Friday, March 6, 2015

Wrestling

There is this space in between my questions and doubts and the ways and the whens of God answering those that I have felt the reality of my life most clearly.  I feel like sometimes....no a lot of times....when we tell people the story of our last five years they start looking at us differently.  Not the different of like, horns coming out of our heads, but the different that makes people feel there is a separation between what we have been able to endure and what they feel they could never walk through.

Jacob wrestled with a man who was God.  And in that story the "man" came to a point in the match where he realized he could not overcome Jacob so he injured him, but still Jacob did not let go.  And he was adamant and demanding with God....

"I won't let go unless you bless me."

Asher does this to me a lot at night. He squeezes my neck and with all his might he makes me believe between his clenched teeth that he can't let go. He can't be alone. I HAVE to stay. I think in his spirit he is feeling much like Jacob in those moments....

"I won't let go unless you bless me."  

And of course, with Asher I'm much bigger than he is and stronger, but in his grip is not just his strength but it's his will which holds everything he believes. I see this as more of the picture of Jacob and God.  It's not that Jacob was stronger than God or any other man, necessarily.  It's that God knew Jacob's will, he knew his desires, and they mattered to God. God could have body-slammed Jacob and pried his fingers off his neck one by one....but he didn't.

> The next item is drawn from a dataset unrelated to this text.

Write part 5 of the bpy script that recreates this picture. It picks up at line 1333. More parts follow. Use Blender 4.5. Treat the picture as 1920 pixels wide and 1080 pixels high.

Instead God blessed him, changed his identity and spared his life.

I receive this sentiment a lot..."I just don't know how you are handling all this so well."  And it is usually said as a statement not a question.  If I were to answer that "non-question", I guess I would say this...

I am wrestling with God. Asking Him the why questions. Speaking His word back to Him. Reminding Him that we delight in Him, love Him, want to honor Him. And like, Jacob and Asher, I just refuse to let go of Him....because the greatest truth I know is that He is a "good...good...Father" who blesses His children.  He reminds me that SHE is a sign of His blessing on our family. Something we didn't deserve....but something He gave.



So, when you are chosen to endure something that appears it will swallow you by its weight.....be like Jacob.

Wrestle and don't let go of Him.



1 comment:

  1. Thank you! Loved talking yesterday, we just didn't have enough time and too many interruptions!